The concerns about AI in finance are widespread and legitimate. In iplicit’s survey of mid-market finance leaders, every Financial Controller reported having some degree of concern about AI in their finance software. Across the broader group, 94% shared that view, with data privacy, undetected fraud, and the accuracy of AI outputs cited most frequently. These aren’t irrational fears. They reflect a clear-eyed understanding of what’s at stake when AI is applied to financial data.
What good looks like
- AI that explains its outputs. When the system flags an anomaly, the finance team should be able to see why: what pattern triggered the flag, what transactions are involved, and what the alternative explanation might be. Not a black box, but an auditable chain of reasoning.
- AI that works from verified data: Systems that generate insights from your actual financial data, inside your platform, produce outputs that can be checked against source transactions. Systems working from exports or data fed in from external tools produce outputs that can’t be fully verified.
- Keeping approval and sign-off with the finance team: AI can recommend, surface, and draft. The decision, the approval, and the signature should remain with the person who carries accountability for them.
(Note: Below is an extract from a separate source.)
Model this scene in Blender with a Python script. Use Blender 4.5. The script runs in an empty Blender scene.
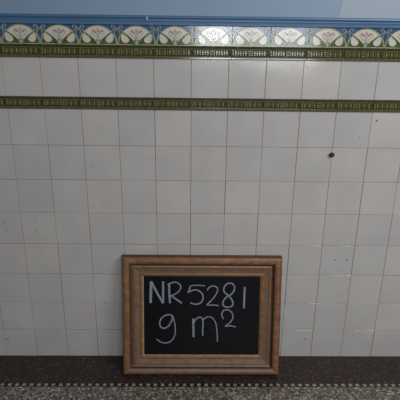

- Clear governance: ISO/IEC 42001, the first international standard for AI management systems, requires that AI outputs can be explained and traced, that clear ownership exists for AI systems and their outputs, and that ongoing risk assessment is built into how AI is deployed. Finance leaders evaluating their systems should be asking whether theirs can demonstrate how their AI is developed, tested, and monitored – and what accountability exists when outputs are incorrect.
The finance leaders getting this right aren’t waiting for AI to mature. They’re using it now, with clear boundaries about where it supports their judgement and where it stops. Those boundaries aren’t a brake on progress. They’re what makes progress trustworthy. Ultimately, someone signs the accounts. Someone presents the numbers to the board. Someone answers to HMRC. No AI system shares that accountability, and that fact alone tells you where the lines should sit.